» Exercise aim
Leave out the pictures, and write out exactly the lines from the beginning of the material to the line holding "for o in list(bpy.data.objects): bpy.data.objects.remove(o)", that line included, and nothing else.

● ● ●

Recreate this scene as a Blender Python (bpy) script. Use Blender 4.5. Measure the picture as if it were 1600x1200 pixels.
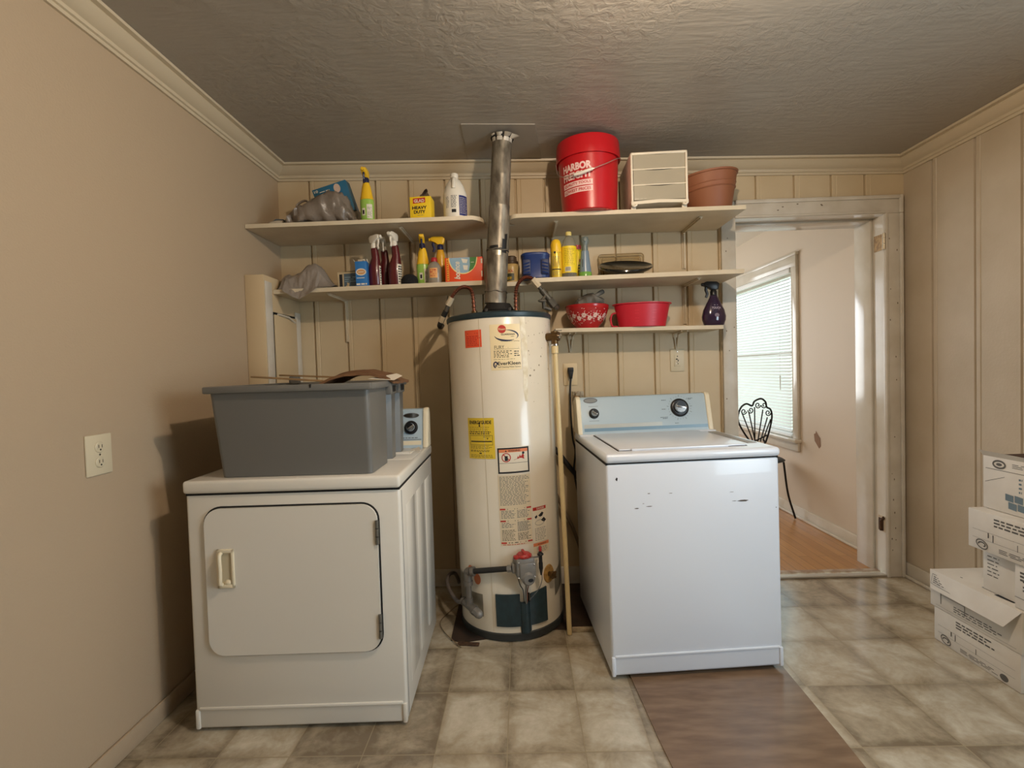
import bpy, bmesh, math, random
from mathutils import Vector, Matrix, noise
random.seed(7)
PI = math.pi
C = bpy.context.scene.collection
for o in list(bpy.data.objects): bpy.data.objects.remove(o)

# ------------------------------------------------------------------ camera
F, CH, PITCH, YAW, ROLL = 775.66, 1.243, .0285, .0168, -.0295
cp, sp, cy, sy, cr, sr = math.cos(PITCH), math.sin(PITCH), math.cos(YAW), math.sin(YAW), math.cos(ROLL), math.sin(ROLL)
FW = Vector((-sy*cp, cy*cp, -sp)); R0 = Vector((cy, sy, 0)); U0 = R0.cross(FW)
RT = cr*R0 + sr*U0; UP = -sr*R0 + cr*U0
cam = bpy.data.cameras.new('camera'); cam.sensor_width = 36; cam.lens = 36*F/1600
cam.clip_start = .05; cam.clip_end = 200
camo = bpy.data.objects.new('camera', cam); C.objects.link(camo)
Mx = Matrix.Identity(4)
for i in range(3): Mx[i][0], Mx[i][1], Mx[i][2] = RT[i], UP[i], -FW[i]
Mx[2][3] = CH
camo.matrix_world = Mx
bpy.context.scene.camera = camo

# ------------------------------------------------------------------ world, lights, exposure
W = bpy.data.worlds.new('sky'); bpy.context.scene.world = W; W.use_nodes = True
wn = W.node_tree; bg = wn.nodes['Background']
tc = wn.nodes.new('ShaderNodeTexCoord'); sep = wn.nodes.new('ShaderNodeSeparateXYZ'); rp = wn.nodes.new('ShaderNodeValToRGB')
wn.links.new(tc.outputs['Generated'], sep.inputs[0]); wn.links.new(sep.outputs['Z'], rp.inputs[0]); wn.links.new(rp.outputs[0], bg.inputs[0])
rp.color_ramp.elements[0].color = (.55, .62, .55, 1); rp.color_ramp.elements[0].position = .0
rp.color_ramp.elements[1].color = (.80, .92, 1, 1); rp.color_ramp.elements[1].position = .12
bg.inputs[1].default_value = 2.7

def light(name, kind, loc, energy, col, **k):
    l = bpy.data.lights.new(name, kind); l.energy = energy; l.color = col
    for a, b in k.items(): setattr(l, a, b)
    o = bpy.data.objects.new(name, l); C.objects.link(o); o.location = loc
    return o
bulb = light('ceiling_bulb', 'POINT', (.43, 1.03, 2.26), 64, (1, .80, .60), shadow_soft_size=.03)
# daylight entering by the window in the right wall, beside the camera
dl = light('window_daylight', 'AREA', (2.19, .25, 1.35), 50, (.68, .86, 1), shape='RECTANGLE', size=1.2, size_y=1.2)
dl.rotation_euler = (PI/2, 0, PI/2)
# added fill light that brightens the next room, set in a made-up far-wall opening
hd = light('hall_fill_light', 'AREA', (.6, 6.03, 1.5), 46, (.95, .97, 1), shape='RECTANGLE', size=1.6, size_y=1.4)
hd.rotation_euler = (-PI/2, 0, 0)

vs = bpy.context.scene.view_settings
vs.view_transform = 'Standard'; vs.look = 'None'; vs.gamma = 1; vs.use_curve_mapping = False
vs.exposure = -0.25

# ------------------------------------------------------------------ helpers: pixels to the place
def ray(px, py): return FW + RT*((px-800)/F) - UP*((py-600)/F)
def at(px, py, Y): d = ray(px, py); return Vector((0, 0, CH)) + d*(Y/d.y)

# ------------------------------------------------------------------ materials
def lin(c):
    c /= 255
    return c/12.92 if c <= .04045 else ((c+.055)/1.055)**2.4
def rgb(c): return (lin(c[0]), lin(c[1]), lin(c[2]), 1)
_m = {}
def mat(name, col, rough=.5, metal=0, bump=None, var=None, coat=0, trans=0, alpha=1, spec=.5, transl=0, coords='Object'):
    """bump=(scale,strength,dist)  var=(scale, second colour, detail)"""
    if name in _m: return _m[name]
    m = bpy.data.materials.new(name); m.use_nodes = True; _m[name] = m
    n = m.node_tree.nodes; L = m.node_tree.links; b = n['Principled BSDF']
    b.inputs['Base Color'].default_value = rgb(col); b.inputs['Roughness'].default_value = rough
    b.inputs['Metallic'].default_value = metal; b.inputs['Coat Weight'].default_value = coat
    b.inputs['Transmission Weight'].default_value = trans; b.inputs['Alpha'].default_value = alpha
    b.inputs['Specular IOR Level'].default_value = spec
    m.diffuse_color = rgb(col)
    t = n.new('ShaderNodeTexCoord')
    def mapped(scale):
        if isinstance(scale, (tuple, list)):
            mp = n.new('ShaderNodeMapping'); mp.inputs['Scale'].default_value = scale
            L.new(t.outputs[coords], mp.inputs[0]); return mp.outputs[0], 1
        return t.outputs[coords], scale
    if var:
        o, s = mapped(var[0])
        nz = n.new('ShaderNodeTexNoise'); nz.inputs['Scale'].default_value = s; nz.inputs['Detail'].default_value = var[2] if len(var) > 2 else 6
        L.new(o, nz.inputs['Vector'])
        cr_ = n.new('ShaderNodeValToRGB'); cr_.color_ramp.elements[0].position = .35; cr_.color_ramp.elements[1].position = .65
        cr_.color_ramp.elements[0].color = rgb(col); cr_.color_ramp.elements[1].color = rgb(var[1])
        L.new(nz.outputs['Fac'], cr_.inputs[0]); L.new(cr_.outputs[0], b.inputs['Base Color'])
    if bump:
        o, s = mapped(bump[0])
        nz = n.new('ShaderNodeTexNoise'); nz.inputs['Scale'].default_value = s; nz.inputs['Detail'].default_value = bump[3] if len(bump) > 3 else 4
        L.new(o, nz.inputs['Vector'])
        bp = n.new('ShaderNodeBump'); bp.inputs['Strength'].default_value = bump[1]; bp.inputs['Distance'].default_value = bump[2]
        L.new(nz.outputs['Fac'], bp.inputs['Height']); L.new(bp.outputs[0], b.inputs['Normal'])
    if transl:
        out = n['Material Output']; ts = n.new('ShaderNodeBsdfTranslucent'); ts.inputs[0].default_value = rgb(col)
        mx = n.new('ShaderNodeMixShader'); mx.inputs[0].default_value = transl
        L.new(b.outputs[0], mx.inputs[1]); L.new(ts.outputs[0], mx.inputs[2]); L.new(mx.outputs[0], out.inputs[0])
    return m
def thin_clear(name, tint, gloss=.07, rough=.03, opacity=0., body=(200, 200, 190)):
    """thin clear sheet: mostly lets light through, with gloss and an optional milky body"""
    if name in _m: return _m[name]
    m = bpy.data.materials.new(name); m.use_nodes = True; _m[name] = m
    n = m.node_tree.nodes; L = m.node_tree.links; n.remove(n['Principled BSDF']); out = n['Material Output']
    tr = n.new('ShaderNodeBsdfTransparent'); tr.inputs[0].default_value = rgb(tint)
    gl = n.new('ShaderNodeBsdfGlossy'); gl.inputs['Roughness'].default_value = rough
    df = n.new('ShaderNodeBsdfDiffuse'); df.inputs[0].default_value = rgb(body)
    a = n.new('ShaderNodeMixShader'); a.inputs[0].default_value = opacity; L.new(tr.outputs[0], a.inputs[1]); L.new(df.outputs[0], a.inputs[2])
    fr = n.new('ShaderNodeFresnel'); fr.inputs[0].default_value = 1.4
    ge = n.new('ShaderNodeNewGeometry'); iv = n.new('ShaderNodeMath'); iv.operation = 'SUBTRACT'; iv.inputs[0].default_value = 1; L.new(ge.outputs['Backfacing'], iv.inputs[1])
    ml = n.new('ShaderNodeMath'); ml.operation = 'MULTIPLY'; L.new(fr.outputs[0], ml.inputs[0]); L.new(iv.outputs[0], ml.inputs[1])
    c = n.new('ShaderNodeMixShader'); L.new(ml.outputs[0], c.inputs[0]); L.new(a.outputs[0], c.inputs[1]); L.new(gl.outputs[0], c.inputs[2]); L.new(c.outputs[0], out.inputs[0])
    return m

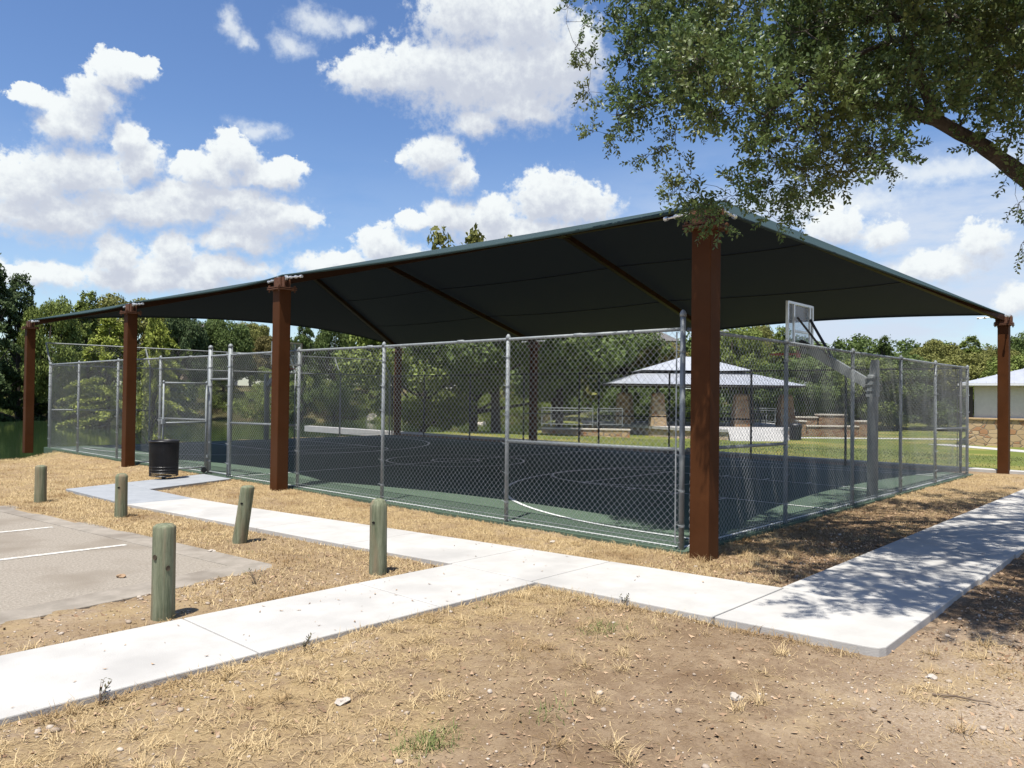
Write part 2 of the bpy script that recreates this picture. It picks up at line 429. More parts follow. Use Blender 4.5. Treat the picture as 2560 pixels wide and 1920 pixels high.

● ● ●

» Response
Recreate this scene as a Blender Python (bpy) script. Use Blender 4.5. Measure the picture as if it were 1600x1200 pixels.
import bpy, bmesh, math, random
from mathutils import Vector, Matrix, noise
random.seed(7)
PI = math.pi
C = bpy.context.scene.collection
for o in list(bpy.data.objects): bpy.data.objects.remove(o)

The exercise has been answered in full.